§ Given request
Wherever the string "script" shows up in a line, count that line. Give the total alone.

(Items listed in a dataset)
- - -
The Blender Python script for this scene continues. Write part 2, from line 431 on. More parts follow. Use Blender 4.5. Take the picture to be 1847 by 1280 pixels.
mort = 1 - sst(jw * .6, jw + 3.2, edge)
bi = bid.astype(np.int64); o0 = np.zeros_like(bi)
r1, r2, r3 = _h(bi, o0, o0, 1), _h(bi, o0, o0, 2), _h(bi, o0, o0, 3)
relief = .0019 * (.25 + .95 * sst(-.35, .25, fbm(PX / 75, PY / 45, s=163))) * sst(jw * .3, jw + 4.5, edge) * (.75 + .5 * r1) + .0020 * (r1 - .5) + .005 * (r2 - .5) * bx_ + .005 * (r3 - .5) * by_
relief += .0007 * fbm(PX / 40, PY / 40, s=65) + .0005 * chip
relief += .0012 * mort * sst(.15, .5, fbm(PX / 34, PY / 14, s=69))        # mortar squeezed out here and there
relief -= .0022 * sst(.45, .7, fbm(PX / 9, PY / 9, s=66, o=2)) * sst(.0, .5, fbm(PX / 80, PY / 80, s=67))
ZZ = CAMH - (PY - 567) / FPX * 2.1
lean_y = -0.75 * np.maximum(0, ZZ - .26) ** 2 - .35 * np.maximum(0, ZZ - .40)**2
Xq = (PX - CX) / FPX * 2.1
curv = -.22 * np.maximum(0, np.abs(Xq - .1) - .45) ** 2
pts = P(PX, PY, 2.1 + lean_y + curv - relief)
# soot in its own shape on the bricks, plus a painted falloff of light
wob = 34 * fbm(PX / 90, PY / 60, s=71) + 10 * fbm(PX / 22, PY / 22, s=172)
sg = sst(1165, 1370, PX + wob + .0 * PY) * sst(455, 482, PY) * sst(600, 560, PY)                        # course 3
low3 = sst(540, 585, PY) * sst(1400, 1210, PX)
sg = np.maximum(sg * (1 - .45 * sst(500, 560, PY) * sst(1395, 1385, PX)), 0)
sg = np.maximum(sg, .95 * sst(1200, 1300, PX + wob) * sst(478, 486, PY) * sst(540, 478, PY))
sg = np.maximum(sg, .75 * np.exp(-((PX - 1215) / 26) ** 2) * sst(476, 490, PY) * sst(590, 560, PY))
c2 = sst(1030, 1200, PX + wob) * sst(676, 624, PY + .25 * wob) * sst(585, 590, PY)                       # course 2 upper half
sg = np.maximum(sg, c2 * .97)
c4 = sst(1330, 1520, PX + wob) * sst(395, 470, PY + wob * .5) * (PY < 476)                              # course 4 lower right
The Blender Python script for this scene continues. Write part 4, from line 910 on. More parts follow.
- - -
§ Answer below
2